Is $f(b) = \max\{c^T x \mid Ax\leq \sqrt{b} \}$ convex, concave, or is it not possible to say?

Solution 1:

Partial answer:

Suppose $f$ is well defined (that is, finite and a maximiser exists) on $[b_1,b_2]$, the convex hull of $b_1,b_2$. Then $f$ is concave on $[b_1,b_2]$. There are $x_1,x_2$ such that $f(b_k) = c^T x_k, Ax_k \le \sqrt{b_k}$.

Suppose $t \in [0,1]$. Then $A(tx_1+(1-t)x_2) \le t\sqrt{b_1}+(1-t)\sqrt{b_2} \le \sqrt{tb_1+(1-t)b_2}$ (componentwise) and so $f(tb_1+(1-t)b_2) \ge c^T(tx_1+(1-t)x_2)=tf(b_1)+(1-t)f(b_2)$.

Solution 2:

Claim: The function $f: \mathbb{R}_+ \rightarrow \mathbb{R}$ defined by $ f(b) = \max \{ c^T x \mid A x \leq b \} $ is concave.

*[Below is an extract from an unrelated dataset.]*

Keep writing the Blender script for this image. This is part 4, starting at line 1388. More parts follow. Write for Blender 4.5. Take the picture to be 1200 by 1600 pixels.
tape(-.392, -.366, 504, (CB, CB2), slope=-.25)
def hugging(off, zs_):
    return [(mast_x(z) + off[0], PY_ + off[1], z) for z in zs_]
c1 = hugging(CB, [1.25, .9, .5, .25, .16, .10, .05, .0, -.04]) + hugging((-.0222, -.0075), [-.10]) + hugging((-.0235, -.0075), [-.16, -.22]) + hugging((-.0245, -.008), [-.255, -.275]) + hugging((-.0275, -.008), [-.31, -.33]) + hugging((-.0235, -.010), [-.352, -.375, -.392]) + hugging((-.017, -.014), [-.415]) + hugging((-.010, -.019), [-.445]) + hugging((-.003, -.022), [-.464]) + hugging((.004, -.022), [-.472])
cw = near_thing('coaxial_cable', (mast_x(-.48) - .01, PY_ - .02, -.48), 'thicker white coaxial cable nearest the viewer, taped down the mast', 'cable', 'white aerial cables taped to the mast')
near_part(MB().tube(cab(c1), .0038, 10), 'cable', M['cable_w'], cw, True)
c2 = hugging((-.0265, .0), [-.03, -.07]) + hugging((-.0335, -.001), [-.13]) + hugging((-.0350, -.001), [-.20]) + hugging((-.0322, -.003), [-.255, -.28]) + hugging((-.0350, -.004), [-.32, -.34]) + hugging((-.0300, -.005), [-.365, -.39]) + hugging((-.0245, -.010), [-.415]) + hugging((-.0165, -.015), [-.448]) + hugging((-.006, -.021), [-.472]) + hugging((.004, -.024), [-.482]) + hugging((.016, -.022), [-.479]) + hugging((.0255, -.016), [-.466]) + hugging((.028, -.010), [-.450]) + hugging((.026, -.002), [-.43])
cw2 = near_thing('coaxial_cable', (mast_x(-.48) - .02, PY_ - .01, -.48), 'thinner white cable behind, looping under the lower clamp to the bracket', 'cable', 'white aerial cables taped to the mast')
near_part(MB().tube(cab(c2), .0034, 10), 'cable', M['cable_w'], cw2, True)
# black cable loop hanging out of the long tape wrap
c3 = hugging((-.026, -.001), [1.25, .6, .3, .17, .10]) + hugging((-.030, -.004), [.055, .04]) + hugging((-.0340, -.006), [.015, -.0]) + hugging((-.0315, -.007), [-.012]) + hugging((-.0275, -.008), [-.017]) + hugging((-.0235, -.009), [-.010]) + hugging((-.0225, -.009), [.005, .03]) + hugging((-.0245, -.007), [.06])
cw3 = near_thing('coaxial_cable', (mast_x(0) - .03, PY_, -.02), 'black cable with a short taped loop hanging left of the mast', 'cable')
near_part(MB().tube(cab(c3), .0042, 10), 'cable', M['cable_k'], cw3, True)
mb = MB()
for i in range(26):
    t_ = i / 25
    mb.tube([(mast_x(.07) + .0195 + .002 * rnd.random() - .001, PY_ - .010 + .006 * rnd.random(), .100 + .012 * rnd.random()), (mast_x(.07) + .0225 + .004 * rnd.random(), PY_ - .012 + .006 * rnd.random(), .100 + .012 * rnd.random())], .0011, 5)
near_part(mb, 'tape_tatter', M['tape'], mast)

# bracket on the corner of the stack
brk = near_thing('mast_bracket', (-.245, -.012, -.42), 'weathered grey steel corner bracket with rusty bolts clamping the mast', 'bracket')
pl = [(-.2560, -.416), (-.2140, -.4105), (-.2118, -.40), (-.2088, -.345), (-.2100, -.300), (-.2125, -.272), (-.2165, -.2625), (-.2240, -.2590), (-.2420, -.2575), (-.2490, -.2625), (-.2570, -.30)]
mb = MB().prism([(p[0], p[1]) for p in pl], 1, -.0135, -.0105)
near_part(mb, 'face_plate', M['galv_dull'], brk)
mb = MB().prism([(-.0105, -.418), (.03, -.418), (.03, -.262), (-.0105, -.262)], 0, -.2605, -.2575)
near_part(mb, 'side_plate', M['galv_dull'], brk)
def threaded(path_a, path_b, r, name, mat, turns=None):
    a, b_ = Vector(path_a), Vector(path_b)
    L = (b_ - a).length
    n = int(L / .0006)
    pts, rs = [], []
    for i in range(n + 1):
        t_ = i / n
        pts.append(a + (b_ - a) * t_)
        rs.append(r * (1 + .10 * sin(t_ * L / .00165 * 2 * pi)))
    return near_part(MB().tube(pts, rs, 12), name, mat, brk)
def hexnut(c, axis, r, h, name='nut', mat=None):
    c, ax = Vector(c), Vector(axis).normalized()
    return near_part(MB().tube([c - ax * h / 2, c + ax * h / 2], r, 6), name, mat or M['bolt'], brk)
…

Let's set up some notation. Let $\lambda \in [0,1]$ be given and consider $b_0, b_1 \in \mathbb{R}_+$. Let the convex combination be denoted by $b_\lambda = \lambda b_0 + (1-\lambda) b_1$. Let two (arbitrary) optimal solutions be denoted as $x_i \in \text{argmax} \{ c^T x \mid A x \leq b_i \}$ for $i =1,2$. Note that by construction, $f(b_0) = c^T x_0$ and $f(b_1) = c^T x_1$.

Lemma: The point $x_\lambda = \lambda x_0 + (1-\lambda) x_1$ satisfies the system of equations $A x_\lambda \leq \sqrt{b_\lambda}$.

Proof: Observe that \begin{align} A x_\lambda &= A(\lambda x_0 + (1-\lambda) x_1) &(\text{definition of $x_\lambda$}) \\ &= \lambda A x_0 + (1-\lambda) A x_1 &(\text{linearity}) \\ &\leq \lambda \sqrt{b_0} + (1-\lambda) \sqrt{b_1} &(\text{because $x_0$ and $x_1$ are feasible.}) \\ &\leq \sqrt{\lambda b_0 + (1-\lambda) b_1} &(\dagger)\\ &= \sqrt{b_\lambda} \enspace, \end{align} where the inequality $(\dagger)$ follows from the hint that you were given. $\blacksquare$

Now, we can proceed to prove the main claim.

Proof (of main claim): Observe that

\begin{align} f(b_\lambda) &= \max \{ c^T x \mid A x \leq b_\lambda \} \\ &\geq c^T x_\lambda &(\text{lemma above})\\ &= c^T (\lambda x_0 + (1-\lambda) x_1) &(\text{definition of $x_\lambda$})\\ &= \lambda c^T x_0 + (1-\lambda) c^T x_1 &(\text{linearity of the objective})\\ &= \lambda \cdot f(b_0) + (1-\lambda) \cdot f(b_1). &(\text{choice of $x_0$ and $x_1$})\\ \end{align}

Note that the proof extends to the setting where the objective is concave (as opposed to just linear).

EDIT

Here is how to deal with the issue of unboundedness of the linear program. Suppose that if $b$ yields an unbounded program (i.e. $\sup \{ c^T x \mid A x \leq \sqrt{b} \} = \infty$), we set $f(b) = - \infty$. This is perhaps counter-intuitive, but let me argue that this is the "right" thing to do. Suppose that $b_0, b_1 \in \mathbb{R}_+$ and $\lambda \in [0,1]$ are given, with $b_\lambda \triangleq \lambda b_0 + (1-\lambda) b_1$. We seek to show $f(b_\lambda) \geq \lambda f(b_0) + (1-\lambda) f(b_1)$. Suppose that $b_1$ yields an unbounded program so that $f(b_1) = -\infty$. Then, concavity follows as $$ \lambda f(b_0) + (1-\lambda) f(b_1) = - \infty \leq f(b_\lambda) $$ which holds regardless of the value of $f(b_\lambda)$.